I was younger and less aware of what was going on around me, now I just kill time with video games and T.V. and I'm kind of a waste of space. I always feel like a dumb ass but a lot of people always have it worst so I accepted those facts and I just go through each day serving no purpose and stealing air from other people.
Hmmm...
I've become much more of a console gamer (but that was since 360 was first released, really)
I read a lot more, I've read many more books in the last 5 years than I did for all the years previous
I've been more mentally stable
edit -
I can organize much thoughts much more clearly
I feel a lot more intelligent, I've absorbed more everyday knowledge (but that's been a bit more of a process in the last 10 years than 5)
I am much more organized environmentally, that is I'm not a slob in terms of leaving things laying around the house, I'm still a slob in other ways
I'm turning 16 really soon, so I've been thinking about this lately, too.
Over the past five years, I think I've changed a lot. I've gotten more social, on and off the internet, and stopped playing so many video games (though I still play them occasionally). I've discovered good music and started playing guitar and tuba. I've grown my hair out, and I feel like I have more of a personality now that I had back then.
A topic about age is always a delicate matter for me, especially since i turned thirthy.
'In 'The Myth of Sisyphus' the French existentialist Albert Camus comments that the age of thirty is a crucial period in the life of a man, for at that age he gains a new awareness of the meaning of time.'
I am age 32 right now and to be honest, not much has changed since i was 27 other than that time seems to be moving in a rapid rate.
I hit middle age, and the places that never used to hurt, now hurt and worse than that, those pains don't go away as fast any more. They linger around reminding me that I am getting old. On a more positive note, I met a lot of good people, made several new friends and enjoyed a great deal of games. Could life be better, sure, but in comparison to where it was 5 years ago, despite the whole "old guy" thing, it's better than it has been in a good long time.
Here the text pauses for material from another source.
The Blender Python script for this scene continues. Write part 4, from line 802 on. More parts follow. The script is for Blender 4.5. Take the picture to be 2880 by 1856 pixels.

I've actually gotten more social even though my time spent gaming has also increased in that 5 year period.
5 Years ago I was a serious jackass.
Causing trouble in school, starting fights, got sent away from home and stuff like that.
Now all that shit is gone, because I got some better friends and talked some stuff over with my family.
Couldn't have done it without them tho', so if it wasn't for them I would have been an idiot still.
Well more of an idiot than I already am :P
" More hair on my chest, I'm getting a Sean Connery-esque rug. "Now there's a mental image...how's your back? Robin Williams-like?
Yes, I care a lot less of what people think than say, a year ago. Five years ago, huge change. For example I used to go to church, I used to get bent, I used to play Starcraft a lot.
I guess i've learned over the past few years not to take shit from anybody and believe me that is a major step up from the silent push over I use to be.
I 've turned to the darkside and become batman....no I've learned to lighten up and not be such an ass all the time.
I am deffinatly a changed man. I have just been released from prison for crimes that can't even be spoken of on the internet due to court conditions and their graphic nature. I now have a new appreciation and lust for life. I hope all of you realize that one mistake can change everything and you can't take life for grantid.
I really have no idea, I guess I'm still in the middle of the process of breaking free of my antisocial behaviour. I think I've come pretty far with that whole thing, and since I started to actually spend time with people a few years ago, I guess I've changed personally as well. All for the better from what I hear :). Although I myself still feel like I did 5 years ago, or at least I think I do.